§ What is asked
Copy out all the records, word for word.

§ Raw data
▬▬▬▬▬▬▬▬▬▬
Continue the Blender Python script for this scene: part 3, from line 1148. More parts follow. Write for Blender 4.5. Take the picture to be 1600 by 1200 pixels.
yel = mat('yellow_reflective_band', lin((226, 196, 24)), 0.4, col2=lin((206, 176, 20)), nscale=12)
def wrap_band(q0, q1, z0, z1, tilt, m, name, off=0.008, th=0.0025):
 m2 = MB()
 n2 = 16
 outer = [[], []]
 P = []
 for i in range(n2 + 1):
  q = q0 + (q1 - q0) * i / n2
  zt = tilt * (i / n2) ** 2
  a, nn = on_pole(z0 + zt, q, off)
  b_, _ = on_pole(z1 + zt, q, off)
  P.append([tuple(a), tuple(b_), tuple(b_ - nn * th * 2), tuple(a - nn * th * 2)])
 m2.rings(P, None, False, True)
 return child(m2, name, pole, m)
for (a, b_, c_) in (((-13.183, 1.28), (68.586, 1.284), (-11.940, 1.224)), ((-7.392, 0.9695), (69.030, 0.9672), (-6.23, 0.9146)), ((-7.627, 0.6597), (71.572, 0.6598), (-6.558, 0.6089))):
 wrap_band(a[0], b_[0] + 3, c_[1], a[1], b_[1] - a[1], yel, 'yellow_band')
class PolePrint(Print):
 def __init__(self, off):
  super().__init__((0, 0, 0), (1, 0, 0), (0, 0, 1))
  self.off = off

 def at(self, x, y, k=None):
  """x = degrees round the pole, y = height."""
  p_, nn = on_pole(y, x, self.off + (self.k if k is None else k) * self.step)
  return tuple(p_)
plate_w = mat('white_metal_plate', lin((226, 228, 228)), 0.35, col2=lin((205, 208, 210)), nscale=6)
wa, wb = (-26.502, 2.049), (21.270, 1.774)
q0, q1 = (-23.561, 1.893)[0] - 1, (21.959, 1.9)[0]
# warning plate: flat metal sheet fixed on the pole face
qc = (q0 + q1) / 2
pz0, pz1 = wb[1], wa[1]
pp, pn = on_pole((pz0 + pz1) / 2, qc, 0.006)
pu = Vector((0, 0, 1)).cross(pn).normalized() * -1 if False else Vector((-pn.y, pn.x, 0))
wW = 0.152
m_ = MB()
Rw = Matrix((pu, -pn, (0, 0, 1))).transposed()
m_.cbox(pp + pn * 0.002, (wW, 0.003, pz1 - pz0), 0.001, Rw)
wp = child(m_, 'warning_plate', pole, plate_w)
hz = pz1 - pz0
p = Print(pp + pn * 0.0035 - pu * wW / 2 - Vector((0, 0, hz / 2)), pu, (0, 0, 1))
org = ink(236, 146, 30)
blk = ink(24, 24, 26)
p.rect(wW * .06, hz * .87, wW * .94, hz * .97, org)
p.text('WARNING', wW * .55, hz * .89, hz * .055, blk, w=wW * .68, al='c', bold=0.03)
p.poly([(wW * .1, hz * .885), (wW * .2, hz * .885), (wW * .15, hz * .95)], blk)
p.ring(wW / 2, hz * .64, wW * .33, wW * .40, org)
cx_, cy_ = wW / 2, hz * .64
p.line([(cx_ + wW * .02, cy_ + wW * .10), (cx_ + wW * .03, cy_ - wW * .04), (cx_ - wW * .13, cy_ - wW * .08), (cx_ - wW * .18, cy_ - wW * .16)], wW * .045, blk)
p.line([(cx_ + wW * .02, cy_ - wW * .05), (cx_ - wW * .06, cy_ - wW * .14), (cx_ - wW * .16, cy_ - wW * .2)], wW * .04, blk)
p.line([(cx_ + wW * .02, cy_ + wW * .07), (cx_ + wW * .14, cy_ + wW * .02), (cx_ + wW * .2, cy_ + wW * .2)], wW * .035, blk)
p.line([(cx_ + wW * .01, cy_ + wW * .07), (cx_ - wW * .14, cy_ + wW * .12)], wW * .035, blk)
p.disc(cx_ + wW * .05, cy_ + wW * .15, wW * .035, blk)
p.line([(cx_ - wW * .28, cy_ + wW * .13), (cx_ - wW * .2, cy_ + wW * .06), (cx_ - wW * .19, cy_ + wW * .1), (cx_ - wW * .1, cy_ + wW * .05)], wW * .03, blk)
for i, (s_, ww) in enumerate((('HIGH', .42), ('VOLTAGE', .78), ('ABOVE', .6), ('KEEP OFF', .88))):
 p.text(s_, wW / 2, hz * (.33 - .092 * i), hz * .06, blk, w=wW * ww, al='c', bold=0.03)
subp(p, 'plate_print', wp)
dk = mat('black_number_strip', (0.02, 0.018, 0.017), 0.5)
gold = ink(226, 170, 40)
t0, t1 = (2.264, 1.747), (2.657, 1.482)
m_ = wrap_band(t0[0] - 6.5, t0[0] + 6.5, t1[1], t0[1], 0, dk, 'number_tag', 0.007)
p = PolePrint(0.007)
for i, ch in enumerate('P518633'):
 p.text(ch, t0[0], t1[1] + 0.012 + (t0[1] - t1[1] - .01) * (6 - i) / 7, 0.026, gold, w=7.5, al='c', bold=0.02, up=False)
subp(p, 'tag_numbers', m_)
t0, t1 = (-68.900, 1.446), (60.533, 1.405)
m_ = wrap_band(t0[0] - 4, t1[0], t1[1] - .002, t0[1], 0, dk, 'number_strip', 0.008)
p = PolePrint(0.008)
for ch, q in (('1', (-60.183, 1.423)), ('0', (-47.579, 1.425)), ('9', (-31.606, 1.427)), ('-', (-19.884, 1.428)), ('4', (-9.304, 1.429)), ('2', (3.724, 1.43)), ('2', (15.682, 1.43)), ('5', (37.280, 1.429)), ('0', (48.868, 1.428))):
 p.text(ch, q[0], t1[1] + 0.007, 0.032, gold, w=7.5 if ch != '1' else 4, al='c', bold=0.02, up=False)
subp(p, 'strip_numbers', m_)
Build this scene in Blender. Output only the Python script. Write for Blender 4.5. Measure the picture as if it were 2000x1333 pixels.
▬▬▬▬▬▬▬▬▬▬
§ Solution for this exercise
Continue the Blender Python script for this scene: part 3, from line 1148. More parts follow. Write for Blender 4.5. Take the picture to be 1600 by 1200 pixels.
yel = mat('yellow_reflective_band', lin((226, 196, 24)), 0.4, col2=lin((206, 176, 20)), nscale=12)
def wrap_band(q0, q1, z0, z1, tilt, m, name, off=0.008, th=0.0025):
 m2 = MB()
 n2 = 16
 outer = [[], []]
 P = []
 for i in range(n2 + 1):
  q = q0 + (q1 - q0) * i / n2
  zt = tilt * (i / n2) ** 2
  a, nn = on_pole(z0 + zt, q, off)
  b_, _ = on_pole(z1 + zt, q, off)
  P.append([tuple(a), tuple(b_), tuple(b_ - nn * th * 2), tuple(a - nn * th * 2)])
 m2.rings(P, None, False, True)
 return child(m2, name, pole, m)
for (a, b_, c_) in (((-13.183, 1.28), (68.586, 1.284), (-11.940, 1.224)), ((-7.392, 0.9695), (69.030, 0.9672), (-6.23, 0.9146)), ((-7.627, 0.6597), (71.572, 0.6598), (-6.558, 0.6089))):
 wrap_band(a[0], b_[0] + 3, c_[1], a[1], b_[1] - a[1], yel, 'yellow_band')
class PolePrint(Print):
 def __init__(self, off):
  super().__init__((0, 0, 0), (1, 0, 0), (0, 0, 1))
  self.off = off

 def at(self, x, y, k=None):
  """x = degrees round the pole, y = height."""
  p_, nn = on_pole(y, x, self.off + (self.k if k is None else k) * self.step)
  return tuple(p_)
plate_w = mat('white_metal_plate', lin((226, 228, 228)), 0.35, col2=lin((205, 208, 210)), nscale=6)
wa, wb = (-26.502, 2.049), (21.270, 1.774)
q0, q1 = (-23.561, 1.893)[0] - 1, (21.959, 1.9)[0]
# warning plate: flat metal sheet fixed on the pole face
qc = (q0 + q1) / 2
pz0, pz1 = wb[1], wa[1]
pp, pn = on_pole((pz0 + pz1) / 2, qc, 0.006)
pu = Vector((0, 0, 1)).cross(pn).normalized() * -1 if False else Vector((-pn.y, pn.x, 0))
wW = 0.152
m_ = MB()
Rw = Matrix((pu, -pn, (0, 0, 1))).transposed()
m_.cbox(pp + pn * 0.002, (wW, 0.003, pz1 - pz0), 0.001, Rw)
wp = child(m_, 'warning_plate', pole, plate_w)
hz = pz1 - pz0
p = Print(pp + pn * 0.0035 - pu * wW / 2 - Vector((0, 0, hz / 2)), pu, (0, 0, 1))
org = ink(236, 146, 30)
blk = ink(24, 24, 26)
p.rect(wW * .06, hz * .87, wW * .94, hz * .97, org)
p.text('WARNING', wW * .55, hz * .89, hz * .055, blk, w=wW * .68, al='c', bold=0.03)
p.poly([(wW * .1, hz * .885), (wW * .2, hz * .885), (wW * .15, hz * .95)], blk)
p.ring(wW / 2, hz * .64, wW * .33, wW * .40, org)
cx_, cy_ = wW / 2, hz * .64
p.line([(cx_ + wW * .02, cy_ + wW * .10), (cx_ + wW * .03, cy_ - wW * .04), (cx_ - wW * .13, cy_ - wW * .08), (cx_ - wW * .18, cy_ - wW * .16)], wW * .045, blk)
p.line([(cx_ + wW * .02, cy_ - wW * .05), (cx_ - wW * .06, cy_ - wW * .14), (cx_ - wW * .16, cy_ - wW * .2)], wW * .04, blk)
p.line([(cx_ + wW * .02, cy_ + wW * .07), (cx_ + wW * .14, cy_ + wW * .02), (cx_ + wW * .2, cy_ + wW * .2)], wW * .035, blk)
p.line([(cx_ + wW * .01, cy_ + wW * .07), (cx_ - wW * .14, cy_ + wW * .12)], wW * .035, blk)
p.disc(cx_ + wW * .05, cy_ + wW * .15, wW * .035, blk)
p.line([(cx_ - wW * .28, cy_ + wW * .13), (cx_ - wW * .2, cy_ + wW * .06), (cx_ - wW * .19, cy_ + wW * .1), (cx_ - wW * .1, cy_ + wW * .05)], wW * .03, blk)
for i, (s_, ww) in enumerate((('HIGH', .42), ('VOLTAGE', .78), ('ABOVE', .6), ('KEEP OFF', .88))):
 p.text(s_, wW / 2, hz * (.33 - .092 * i), hz * .06, blk, w=wW * ww, al='c', bold=0.03)
subp(p, 'plate_print', wp)
dk = mat('black_number_strip', (0.02, 0.018, 0.017), 0.5)
gold = ink(226, 170, 40)
t0, t1 = (2.264, 1.747), (2.657, 1.482)
m_ = wrap_band(t0[0] - 6.5, t0[0] + 6.5, t1[1], t0[1], 0, dk, 'number_tag', 0.007)
p = PolePrint(0.007)
for i, ch in enumerate('P518633'):
 p.text(ch, t0[0], t1[1] + 0.012 + (t0[1] - t1[1] - .01) * (6 - i) / 7, 0.026, gold, w=7.5, al='c', bold=0.02, up=False)
subp(p, 'tag_numbers', m_)
t0, t1 = (-68.900, 1.446), (60.533, 1.405)
m_ = wrap_band(t0[0] - 4, t1[0], t1[1] - .002, t0[1], 0, dk, 'number_strip', 0.008)
p = PolePrint(0.008)
for ch, q in (('1', (-60.183, 1.423)), ('0', (-47.579, 1.425)), ('9', (-31.606, 1.427)), ('-', (-19.884, 1.428)), ('4', (-9.304, 1.429)), ('2', (3.724, 1.43)), ('2', (15.682, 1.43)), ('5', (37.280, 1.429)), ('0', (48.868, 1.428))):
 p.text(ch, q[0], t1[1] + 0.007, 0.032, gold, w=7.5 if ch != '1' else 4, al='c', bold=0.02, up=False)
subp(p, 'strip_numbers', m_)
Build this scene in Blender. Output only the Python script. Write for Blender 4.5. Measure the picture as if it were 2000x1333 pixels.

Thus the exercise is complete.